Murphy: What is the first crisis you’ve had to deal with?

Dzurenda: It’s the staffing. I think the whole staffing is the whole crisis. And also with the suicides — might there might be a correlation between the staffing and the suicides that were happening.

The 8 News Now Investigators uncovered several inmate suicides over the past year, including two within two days at High Desert State Prison. Dzurenda says in addition to addressing staffing levels — a vacancy rate as high as 50% in some prisons — he’s also trying to be proactive rather than reactive.

“Trying to come up with solutions to see what went wrong or what can we do better in the future so we could prevent this or have … be more on top of it, so we don’t have the suicide rates as we go on,” he said.

Dzurenda said he’s also trying to address infrastructure — like fences. At Southern Desert Correctional Center, where a convicted killer escaped and went missing for a few days before anyone noticed last September, some fences have already been fixed. Water had carved out holes under fences as it ran down the mountain.

And why did the escape go undetected for so long?

“To me, it was all basic training that was never followed, really,” Dzurenda said. “If somebody did escape from there, there should never be a time where 24 hours at a minimum would never get by if you follow by basic procedures.”

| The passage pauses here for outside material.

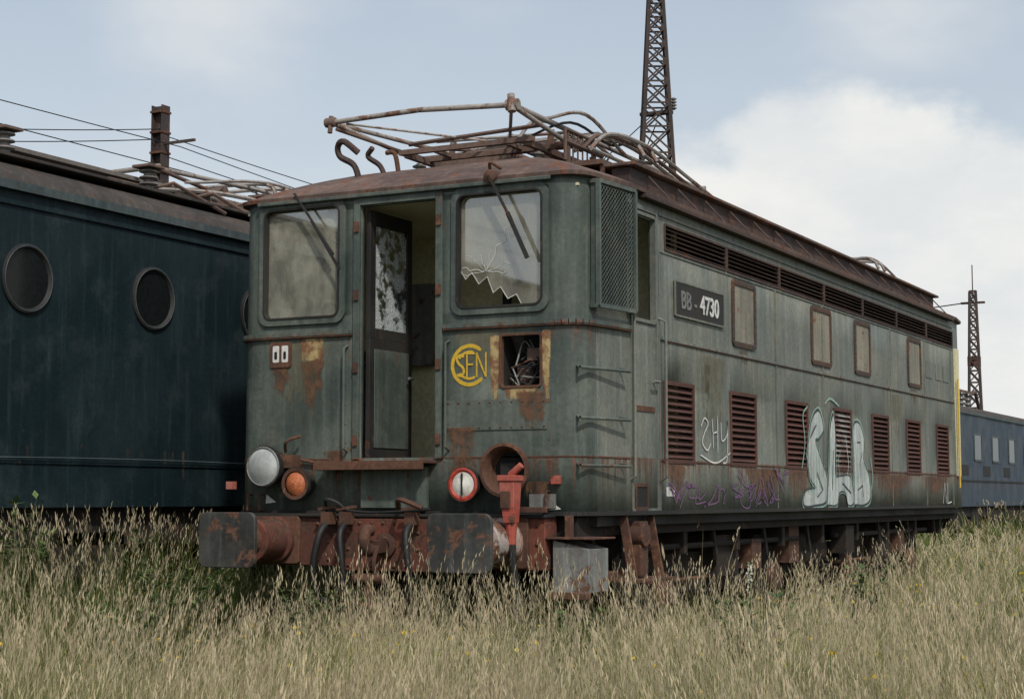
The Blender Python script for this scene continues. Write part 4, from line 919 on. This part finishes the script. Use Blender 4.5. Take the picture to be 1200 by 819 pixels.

Dzurenda said he wants to try to bring volunteers inside prisons. And he wants to reach out to ex-offenders who have successfully made the transition out of prison.

He stresses the importance of re-entry programs, keeping people who are released from prison from committing crimes again. He said the programs he had in place when he left were pretty much gone when he returned.

Dzurenda said beds are available inside Nevada’s prisons. The issue isn’t space — it’s staffing.